1 For the purposes of this monograph, the term "NGO" refers to development organizations which provide services and assistance to "POs" or people's organizations which are member-controlled, grassroots self-help organizations of the rural poor, i.e. small-scale or landless farmers, fisherfolk, tribal groups, etc.
More recently, the 26th session of the FAO Conference in November 1991 also gave its unanimous approval to a Plan of Action for People's Participation in Rural Development which underlined the importance of participation as a key tool for achieving sustainable agricultural development.

A major step taken by FAO as part of the follow-up to WCARRD has been to work closely with NGOs that promote people's participation in rural development. In 1979, FAO began a long-term collaborative relationship with the Asian NGO Coalition for Agrarian Reform and Rural Development (ANGOC), a network committed to promoting the WCARRD Principles and Programme of Action in the Asian region. Over the past 12 years, this partnership has resulted in improved organizational capabilities in ANGOC and its member organizations, as well as better links within the network. It has also helped to establish a meaningful dialogue on policy formulation and the planning of rural development programmes, involving governments, NGOs and people's organizations.

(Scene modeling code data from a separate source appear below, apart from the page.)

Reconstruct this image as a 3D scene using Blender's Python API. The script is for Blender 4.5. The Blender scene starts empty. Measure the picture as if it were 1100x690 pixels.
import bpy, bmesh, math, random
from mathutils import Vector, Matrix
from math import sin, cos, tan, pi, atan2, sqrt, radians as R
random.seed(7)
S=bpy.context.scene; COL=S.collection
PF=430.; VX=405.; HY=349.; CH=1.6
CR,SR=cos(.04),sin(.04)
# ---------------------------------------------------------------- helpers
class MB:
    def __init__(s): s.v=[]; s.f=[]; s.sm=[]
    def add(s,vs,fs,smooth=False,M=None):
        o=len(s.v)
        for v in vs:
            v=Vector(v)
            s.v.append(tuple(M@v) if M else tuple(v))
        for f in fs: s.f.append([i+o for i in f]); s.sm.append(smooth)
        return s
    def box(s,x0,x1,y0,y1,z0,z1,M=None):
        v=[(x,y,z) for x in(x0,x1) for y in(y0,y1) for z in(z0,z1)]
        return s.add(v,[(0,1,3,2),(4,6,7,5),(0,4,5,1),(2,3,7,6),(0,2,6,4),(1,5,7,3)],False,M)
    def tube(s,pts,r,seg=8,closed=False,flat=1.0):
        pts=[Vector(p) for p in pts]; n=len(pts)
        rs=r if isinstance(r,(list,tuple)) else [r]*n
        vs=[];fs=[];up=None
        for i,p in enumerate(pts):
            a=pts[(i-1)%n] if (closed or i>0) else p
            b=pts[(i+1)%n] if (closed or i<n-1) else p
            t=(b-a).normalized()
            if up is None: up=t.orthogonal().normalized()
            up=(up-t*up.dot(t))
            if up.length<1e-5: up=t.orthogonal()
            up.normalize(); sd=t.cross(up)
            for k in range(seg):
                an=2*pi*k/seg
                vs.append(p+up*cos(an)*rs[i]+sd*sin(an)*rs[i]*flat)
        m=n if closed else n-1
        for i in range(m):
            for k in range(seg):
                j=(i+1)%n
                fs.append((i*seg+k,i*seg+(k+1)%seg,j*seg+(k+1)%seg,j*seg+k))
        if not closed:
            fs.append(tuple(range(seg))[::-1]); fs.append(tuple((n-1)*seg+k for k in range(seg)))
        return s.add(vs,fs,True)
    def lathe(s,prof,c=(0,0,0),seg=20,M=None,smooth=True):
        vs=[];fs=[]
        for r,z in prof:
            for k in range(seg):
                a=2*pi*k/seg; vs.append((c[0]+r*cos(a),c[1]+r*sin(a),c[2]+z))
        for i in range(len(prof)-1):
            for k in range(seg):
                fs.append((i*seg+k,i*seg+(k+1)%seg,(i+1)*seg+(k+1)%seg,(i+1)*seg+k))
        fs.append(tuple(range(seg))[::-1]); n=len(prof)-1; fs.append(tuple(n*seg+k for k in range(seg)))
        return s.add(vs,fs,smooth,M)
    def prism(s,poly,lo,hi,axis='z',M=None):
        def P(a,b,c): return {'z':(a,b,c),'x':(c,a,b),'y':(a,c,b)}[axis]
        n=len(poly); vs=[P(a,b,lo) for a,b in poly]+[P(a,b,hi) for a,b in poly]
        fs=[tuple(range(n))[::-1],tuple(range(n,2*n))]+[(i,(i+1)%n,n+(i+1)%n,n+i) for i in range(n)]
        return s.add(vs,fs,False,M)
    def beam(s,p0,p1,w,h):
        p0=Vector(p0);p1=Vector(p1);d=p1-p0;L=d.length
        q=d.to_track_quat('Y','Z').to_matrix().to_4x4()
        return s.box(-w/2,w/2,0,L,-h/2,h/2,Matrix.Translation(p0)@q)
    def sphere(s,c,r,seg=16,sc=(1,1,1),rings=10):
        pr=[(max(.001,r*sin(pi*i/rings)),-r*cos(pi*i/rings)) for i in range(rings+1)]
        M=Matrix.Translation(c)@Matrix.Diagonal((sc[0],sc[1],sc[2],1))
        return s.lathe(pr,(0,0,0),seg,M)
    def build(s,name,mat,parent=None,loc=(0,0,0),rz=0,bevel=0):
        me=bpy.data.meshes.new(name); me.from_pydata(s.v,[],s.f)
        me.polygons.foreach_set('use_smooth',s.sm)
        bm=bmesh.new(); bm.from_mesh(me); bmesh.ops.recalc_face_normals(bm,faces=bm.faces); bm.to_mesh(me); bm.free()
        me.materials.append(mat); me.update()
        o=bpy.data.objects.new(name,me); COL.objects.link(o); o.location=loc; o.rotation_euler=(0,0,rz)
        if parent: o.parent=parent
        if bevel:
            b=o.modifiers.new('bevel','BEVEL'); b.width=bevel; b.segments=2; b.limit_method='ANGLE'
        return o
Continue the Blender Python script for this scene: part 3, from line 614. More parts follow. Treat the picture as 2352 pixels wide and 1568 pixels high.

This monograph illustrates how ANGOC working in collaboration with FAO and other inter-governmental agencies, has developed a viable institutional framework that has promoted people's participation in sustainable rural development in Asia, as a result of ANGOC's collaboration with FAO and other intergovernmental agencies. While much of the data are drawn from experiences in the Philippines and neighboring countries, there is obvious scope for adaptation in other countries in Asia, or even in other regions.

The monograph aims to provide government policy makers, multilateral development agencies and NGO leaders with examples of innovative ways of furthering the participation of people in their own development. As the 21st century draws near and the world is still faced with the crippling problems of rural poverty and increasing pressure on natural resources, any strategy for sustainable rural development demands the involvement of people, particularly the vast poor majority, in the social, political and economic transformation needed to build a better life.

Methodology and Content

The first section of this monograph traces in brief form the evolution of collaboration between FAO and ANGOC in the promotion of the WCARRD Principles and Programme of Action in Asia.

The second section reviews experiences in government/NGO/PO collaboration in rural development in the Philippines and other Asian countries. Particular focus is given to the FAO Technical Cooperation Project entitled "Project Formulation for People's Participation in Rural Development Activities", implemented by ANGOC.

The last section presents major conclusions and recommendations for future collaboration among government, NGOs and donor organizations.

Data for this monograph have been obtained from publications, documents and reports of the various regional and national studies and project activities undertaken by ANGOC, particularly in partnership with FAO. A bibliography is included at the end.